-- Begin Material supplied --

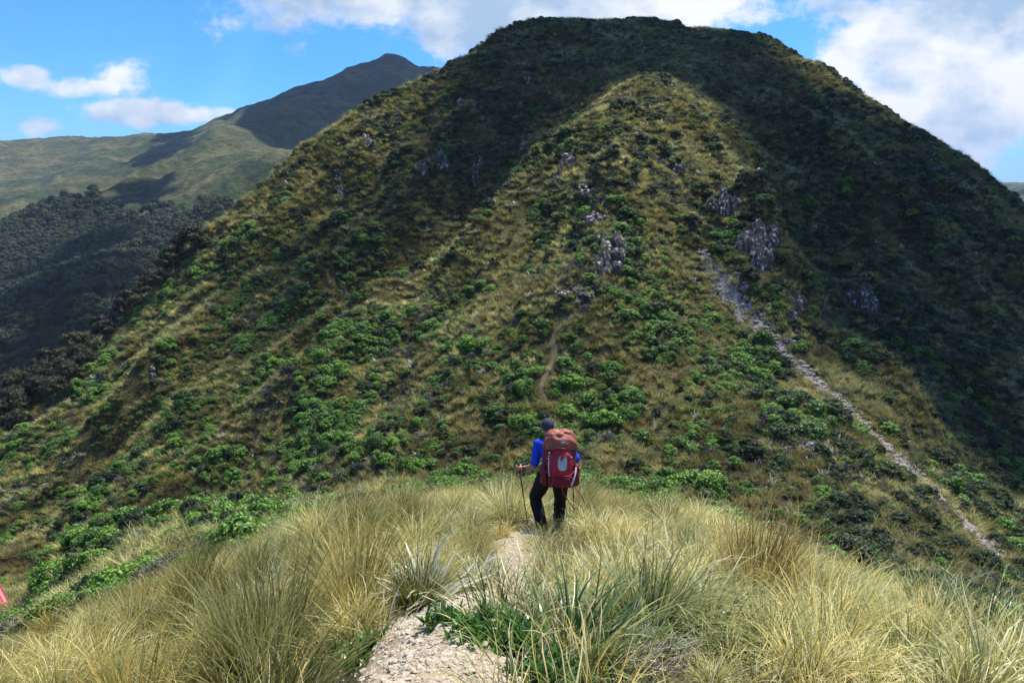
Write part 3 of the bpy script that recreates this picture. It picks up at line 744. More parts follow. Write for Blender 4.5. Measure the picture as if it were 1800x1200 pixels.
ROCKS = [  # u, v (foot), width px, height px, slabs, label
    (1062, 480, 75, 80, 34, 'pale grey fluted rock face on the side of the small knoll below the trail'),
    (1052, 392, 42, 32, 16, 'grey rock cap on top of the small knoll on the spur'),
    (1338, 470, 80, 110, 36, 'tall dark crag above the top of the pale scree'),
    (1285, 365, 60, 62, 22, 'dark blocky crag left of and above the tall crag'),
    (1040, 345, 42, 26, 14, 'pale broken rocks lying on the spur crest just above the knoll'),
    (985, 325, 26, 44, 14, 'narrow dark rock rib with white streaks left of the spur crest'),
    (1005, 290, 26, 30, 10, 'small white streaked rock high on the left flank of the spur'),
    (940, 345, 26, 26, 10, 'small pale rock low in the row of rocks left of the spur'),
    (925, 268, 30, 34, 12, 'dark rock rib in the shaded gully left of the spur crest'),
    (822, 186, 30, 28, 12, 'dark rock standing under the left skyline in cloud shadow'),
    (928, 140, 26, 44, 10, 'dark rock rib high below the rounded summit'),
    (766, 290, 36, 42, 14, 'larger of the two leaning rocks on the upper left face'),
    (737, 300, 22, 26, 8, 'smaller pale rock just left of the leaning rock on the upper left face'),
    (640, 252, 30, 22, 8, 'pale rocks close under the left skyline'),
    (600, 345, 22, 34, 8, 'grey rock pinnacle on the left face below the skyline'),
    (838, 325, 20, 46, 10, 'thin upright rock blade with a white tip in the left gully'),
    (617, 415, 18, 26, 8, 'small dark rock in the shaded part of the left face'),
    (276, 605, 12, 18, 6, 'small pale rock beside the lower left skyline'),
    (258, 665, 20, 15, 6, 'narrow dark rock step low on the left skyline'),
    (908, 62, 20, 12, 6, 'right one of two tiny pale rocks near the summit left edge'),
    (884, 78, 16, 12, 6, 'left one of two tiny pale rocks near the summit left edge'),
    (1188, 302, 34, 24, 10, 'grey rocks among tussock between the knoll and the dark crags'),
    (1328, 304, 40, 18, 9, 'pale boulder pile on the edge of the cloud shadow'),
    (1270, 275, 24, 10, 6, 'low pale stones on the sunlit crest above the boulder pile'),
    (1525, 555, 56, 74, 16, 'dark shaded crag on the right flank'),
    (1400, 560, 34, 50, 12, 'dark crag at the foot of the tall crag right of the scree'),
    (1490, 400, 20, 26, 6, 'small dark rock high on the shaded right flank'),
    (1072, 778, 42, 30, 10, 'dark rock with pale edges right of the walker among tussocks'),
    (1405, 800, 58, 46, 12, 'dark rounded boulder with white top among green shrubs'),
    (1300, 906, 60, 34, 16, 'white lichened rocks just beyond the grassy brow on the right'),
    (1145, 470, 20, 14, 5, 'small grey stone on the green slope right of the knoll'),
    (1010, 520, 60, 16, 10, 'low broken ledge under the knoll beside the trail'),
]
ROCKPOS = []
for i, (u, v, wp, hp, sl, lab) in enumerate(ROCKS):
    p = hit(u, v)
    if p is None: continue
    k = math.hypot(p[0], p[1]) / 1400 * 1.02; w, h = wp * k, hp * k
    o = link('rock_outcrop', rock_mesh(100 + i, w, h * 1.0, h * .85, sl, (Hs(p[0], p[1] + h * .7) - p[2]) / (h * .7)), M_ROCK, loc=(p[0], p[1] + h * .35, p[2] - h * .04), rot=(0, 0, -math.atan2(p[0], p[1])))
    tag(o, lab, 'rock', 'rock outcrops on the hill'); ROCKPOS.append((p[0], p[1], w * .5))

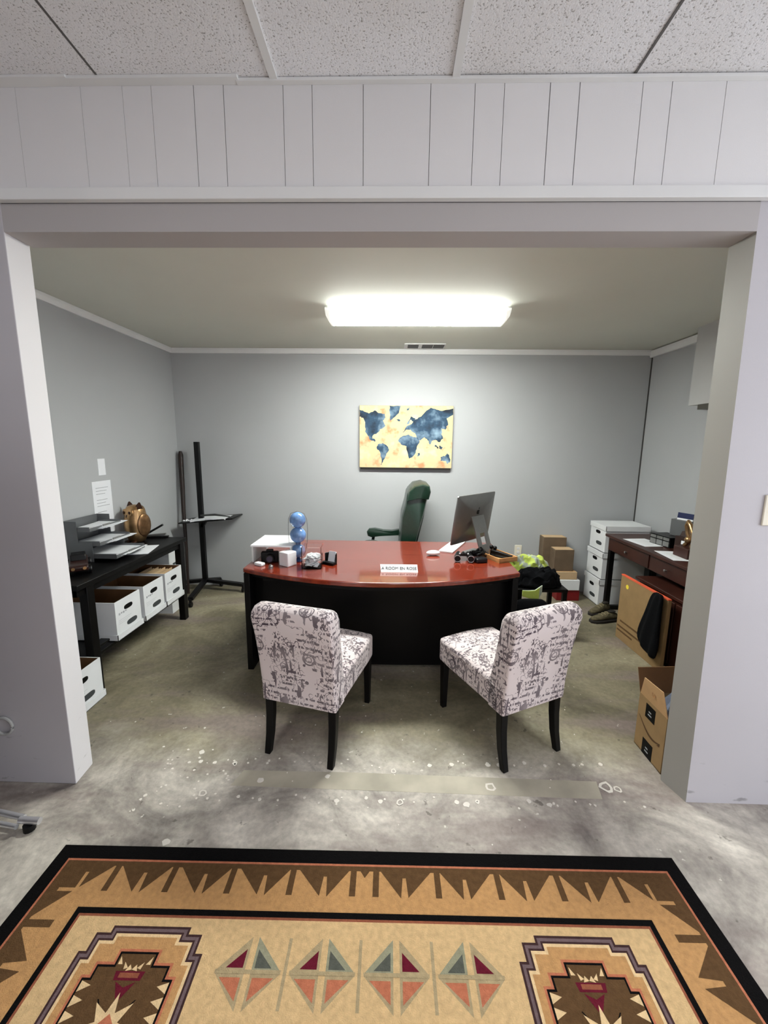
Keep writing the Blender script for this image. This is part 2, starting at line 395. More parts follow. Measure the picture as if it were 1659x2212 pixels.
for i in range(34): blob(random.uniform(-1.15,-0.75), random.uniform(1.5,1.9), random.choice((.003,.005,.006)))
for i in range(26): blob(random.uniform(-0.6,1.1), random.uniform(1.55,2.4), .003)
for cx, cy in ((-1.05,2.05),(-1.2,1.9)): blob(cx, cy, .006)
struct('floor', b, [M_concrete, M_splat, M_stripA])

# inner room walls
b = B(); b.box(XL-0.1, XL, FY1, YB+0.1, 0, ZC); struct('wall_left', b, M_wall)
b = B(); b.box(XL, XR, YB, YB+0.1, 0, ZC); struct('wall_back', b, M_wall)
b = B(); b.box(XR, XR+0.1, FY1, YB+0.1, 0, ZC); struct('wall_right', b, M_wall)
b = B(); b.box(XL-0.1, XR+0.1, FY1, YB+0.1, ZC, ZC+0.08); struct('ceiling', b, M_ceil_in)
# dividing wall: left and right pieces with their jambs, beam above
b = B(); b.prism([(FXL,FY0),(OXL,FY0),(OXL-0.012,FY1),(FXL,FY1)], 0, ZF)
b.bm.faces.ensure_lookup_table(); b.bm.normal_update()
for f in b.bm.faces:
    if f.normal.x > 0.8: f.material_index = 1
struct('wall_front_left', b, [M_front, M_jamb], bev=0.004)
b = B()
rings = []
for k in range(19):
    u = k/18; f0 = OXR + (1.298-OXR)*u; b0 = OXR - 0.035 + (1.298-OXR+0.035)*u
    rings.append([(f0,FY0,OZ*u),(FXR,FY0,OZ*u),(FXR,FY1,OZ*u),(b0,FY1,OZ*u)])
b.loft(rings)
b.box(1.298, FXR, FY0, FY1, OZ, ZF)
b.bm.normal_update()
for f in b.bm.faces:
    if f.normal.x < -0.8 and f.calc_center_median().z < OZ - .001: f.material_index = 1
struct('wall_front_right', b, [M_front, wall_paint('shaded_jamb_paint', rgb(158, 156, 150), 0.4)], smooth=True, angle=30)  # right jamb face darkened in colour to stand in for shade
b = B(); b.box(OXL, 1.298, FY0, FY1, OZ, 2.467); struct('wall_beam', b, M_beam)
# plank panelling above the opening
b = B(); gx = [-3.2,-2.9,-2.62,-2.4,-2.1,-1.85,-1.60,-1.361,-1.126,-0.976,-0.873,-0.722,-0.616,-0.406,-0.304,-0.125,0.11,0.263,0.364,0.52,0.622,0.835,0.934,1.116,1.36,1.6,1.8,2.1,2.4,2.7,3.0,3.4]
b.box(FXL, FXR, FY0+0.004, FY1, 2.467, ZF, 1)
for i in range(len(gx)-1):
    a, c = gx[i], gx[i+1]; w = {19: 0.004, 11: 0.003, 21: 0.003}.get(i, 0.002 if i > 9 else 0.0013)
    b.box(a + w/2, c - w/2, FY0-0.012, FY0+0.004, 2.50, ZF)
struct('wall_header', b, [M_panel, mat('groove_shadow_paint', rgb(95, 92, 92), rough=0.8)])
b = B(); b.box(FXL, FXR, FY0-0.028, FY0-0.001, 2.467, 2.507); struct('trim_1', b, M_trim, bev=0.003)
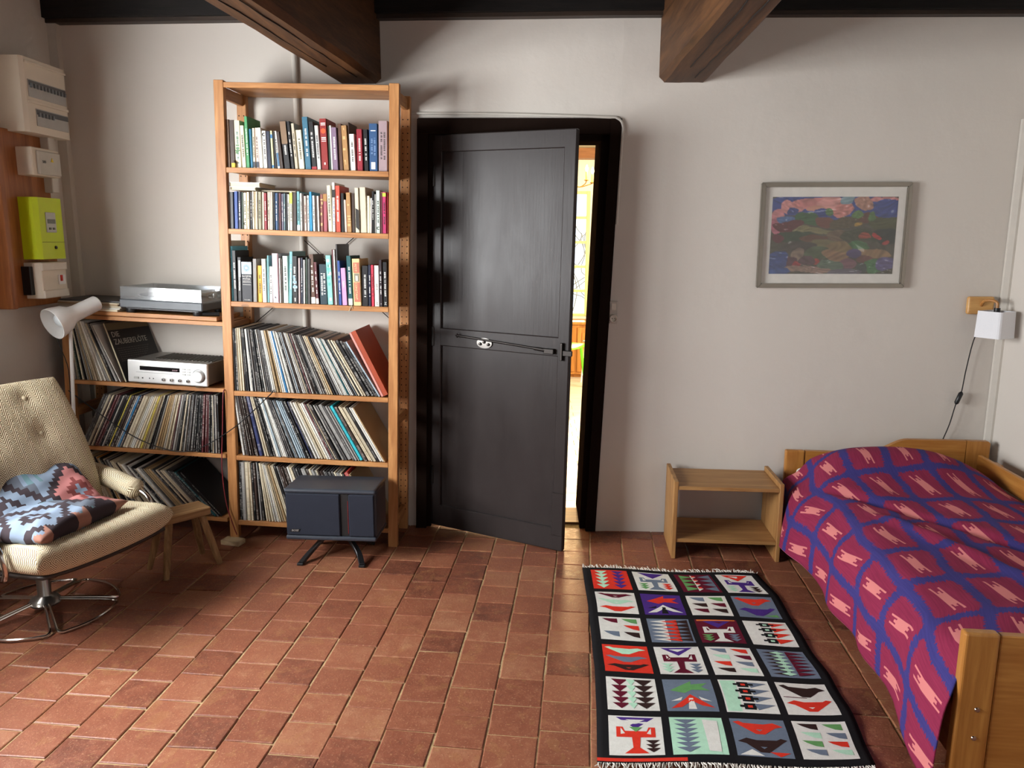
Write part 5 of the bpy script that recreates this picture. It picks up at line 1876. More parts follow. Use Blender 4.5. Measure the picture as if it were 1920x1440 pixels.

-- End Material supplied --

> **Problem details**:
Nothing in the entries should change as you copy them, except that the pictures are left out.

> **Full output**:
Write part 3 of the bpy script that recreates this picture. It picks up at line 744. More parts follow. Write for Blender 4.5. Measure the picture as if it were 1800x1200 pixels.
ROCKS = [  # u, v (foot), width px, height px, slabs, label
    (1062, 480, 75, 80, 34, 'pale grey fluted rock face on the side of the small knoll below the trail'),
    (1052, 392, 42, 32, 16, 'grey rock cap on top of the small knoll on the spur'),
    (1338, 470, 80, 110, 36, 'tall dark crag above the top of the pale scree'),
    (1285, 365, 60, 62, 22, 'dark blocky crag left of and above the tall crag'),
    (1040, 345, 42, 26, 14, 'pale broken rocks lying on the spur crest just above the knoll'),
    (985, 325, 26, 44, 14, 'narrow dark rock rib with white streaks left of the spur crest'),
    (1005, 290, 26, 30, 10, 'small white streaked rock high on the left flank of the spur'),
    (940, 345, 26, 26, 10, 'small pale rock low in the row of rocks left of the spur'),
    (925, 268, 30, 34, 12, 'dark rock rib in the shaded gully left of the spur crest'),
    (822, 186, 30, 28, 12, 'dark rock standing under the left skyline in cloud shadow'),
    (928, 140, 26, 44, 10, 'dark rock rib high below the rounded summit'),
    (766, 290, 36, 42, 14, 'larger of the two leaning rocks on the upper left face'),
    (737, 300, 22, 26, 8, 'smaller pale rock just left of the leaning rock on the upper left face'),
    (640, 252, 30, 22, 8, 'pale rocks close under the left skyline'),
    (600, 345, 22, 34, 8, 'grey rock pinnacle on the left face below the skyline'),
    (838, 325, 20, 46, 10, 'thin upright rock blade with a white tip in the left gully'),
    (617, 415, 18, 26, 8, 'small dark rock in the shaded part of the left face'),
    (276, 605, 12, 18, 6, 'small pale rock beside the lower left skyline'),
    (258, 665, 20, 15, 6, 'narrow dark rock step low on the left skyline'),
    (908, 62, 20, 12, 6, 'right one of two tiny pale rocks near the summit left edge'),
    (884, 78, 16, 12, 6, 'left one of two tiny pale rocks near the summit left edge'),
    (1188, 302, 34, 24, 10, 'grey rocks among tussock between the knoll and the dark crags'),
    (1328, 304, 40, 18, 9, 'pale boulder pile on the edge of the cloud shadow'),
    (1270, 275, 24, 10, 6, 'low pale stones on the sunlit crest above the boulder pile'),
    (1525, 555, 56, 74, 16, 'dark shaded crag on the right flank'),
    (1400, 560, 34, 50, 12, 'dark crag at the foot of the tall crag right of the scree'),
    (1490, 400, 20, 26, 6, 'small dark rock high on the shaded right flank'),
    (1072, 778, 42, 30, 10, 'dark rock with pale edges right of the walker among tussocks'),
    (1405, 800, 58, 46, 12, 'dark rounded boulder with white top among green shrubs'),
    (1300, 906, 60, 34, 16, 'white lichened rocks just beyond the grassy brow on the right'),
    (1145, 470, 20, 14, 5, 'small grey stone on the green slope right of the knoll'),
    (1010, 520, 60, 16, 10, 'low broken ledge under the knoll beside the trail'),
]
ROCKPOS = []
for i, (u, v, wp, hp, sl, lab) in enumerate(ROCKS):
    p = hit(u, v)
    if p is None: continue
    k = math.hypot(p[0], p[1]) / 1400 * 1.02; w, h = wp * k, hp * k
    o = link('rock_outcrop', rock_mesh(100 + i, w, h * 1.0, h * .85, sl, (Hs(p[0], p[1] + h * .7) - p[2]) / (h * .7)), M_ROCK, loc=(p[0], p[1] + h * .35, p[2] - h * .04), rot=(0, 0, -math.atan2(p[0], p[1])))
    tag(o, lab, 'rock', 'rock outcrops on the hill'); ROCKPOS.append((p[0], p[1], w * .5))

Keep writing the Blender script for this image. This is part 2, starting at line 395. More parts follow. Measure the picture as if it were 1659x2212 pixels.
for i in range(34): blob(random.uniform(-1.15,-0.75), random.uniform(1.5,1.9), random.choice((.003,.005,.006)))
for i in range(26): blob(random.uniform(-0.6,1.1), random.uniform(1.55,2.4), .003)
for cx, cy in ((-1.05,2.05),(-1.2,1.9)): blob(cx, cy, .006)
struct('floor', b, [M_concrete, M_splat, M_stripA])

# inner room walls
b = B(); b.box(XL-0.1, XL, FY1, YB+0.1, 0, ZC); struct('wall_left', b, M_wall)
b = B(); b.box(XL, XR, YB, YB+0.1, 0, ZC); struct('wall_back', b, M_wall)
b = B(); b.box(XR, XR+0.1, FY1, YB+0.1, 0, ZC); struct('wall_right', b, M_wall)
b = B(); b.box(XL-0.1, XR+0.1, FY1, YB+0.1, ZC, ZC+0.08); struct('ceiling', b, M_ceil_in)
# dividing wall: left and right pieces with their jambs, beam above
b = B(); b.prism([(FXL,FY0),(OXL,FY0),(OXL-0.012,FY1),(FXL,FY1)], 0, ZF)
b.bm.faces.ensure_lookup_table(); b.bm.normal_update()
for f in b.bm.faces:
    if f.normal.x > 0.8: f.material_index = 1
struct('wall_front_left', b, [M_front, M_jamb], bev=0.004)
b = B()
rings = []
for k in range(19):
    u = k/18; f0 = OXR + (1.298-OXR)*u; b0 = OXR - 0.035 + (1.298-OXR+0.035)*u
    rings.append([(f0,FY0,OZ*u),(FXR,FY0,OZ*u),(FXR,FY1,OZ*u),(b0,FY1,OZ*u)])
b.loft(rings)
b.box(1.298, FXR, FY0, FY1, OZ, ZF)
b.bm.normal_update()
for f in b.bm.faces:
    if f.normal.x < -0.8 and f.calc_center_median().z < OZ - .001: f.material_index = 1
struct('wall_front_right', b, [M_front, wall_paint('shaded_jamb_paint', rgb(158, 156, 150), 0.4)], smooth=True, angle=30)  # right jamb face darkened in colour to stand in for shade
b = B(); b.box(OXL, 1.298, FY0, FY1, OZ, 2.467); struct('wall_beam', b, M_beam)
# plank panelling above the opening
b = B(); gx = [-3.2,-2.9,-2.62,-2.4,-2.1,-1.85,-1.60,-1.361,-1.126,-0.976,-0.873,-0.722,-0.616,-0.406,-0.304,-0.125,0.11,0.263,0.364,0.52,0.622,0.835,0.934,1.116,1.36,1.6,1.8,2.1,2.4,2.7,3.0,3.4]
b.box(FXL, FXR, FY0+0.004, FY1, 2.467, ZF, 1)
for i in range(len(gx)-1):
    a, c = gx[i], gx[i+1]; w = {19: 0.004, 11: 0.003, 21: 0.003}.get(i, 0.002 if i > 9 else 0.0013)
    b.box(a + w/2, c - w/2, FY0-0.012, FY0+0.004, 2.50, ZF)
struct('wall_header', b, [M_panel, mat('groove_shadow_paint', rgb(95, 92, 92), rough=0.8)])
b = B(); b.box(FXL, FXR, FY0-0.028, FY0-0.001, 2.467, 2.507); struct('trim_1', b, M_trim, bev=0.003)
Write part 5 of the bpy script that recreates this picture. It picks up at line 1876. More parts follow. Use Blender 4.5. Measure the picture as if it were 1920x1440 pixels.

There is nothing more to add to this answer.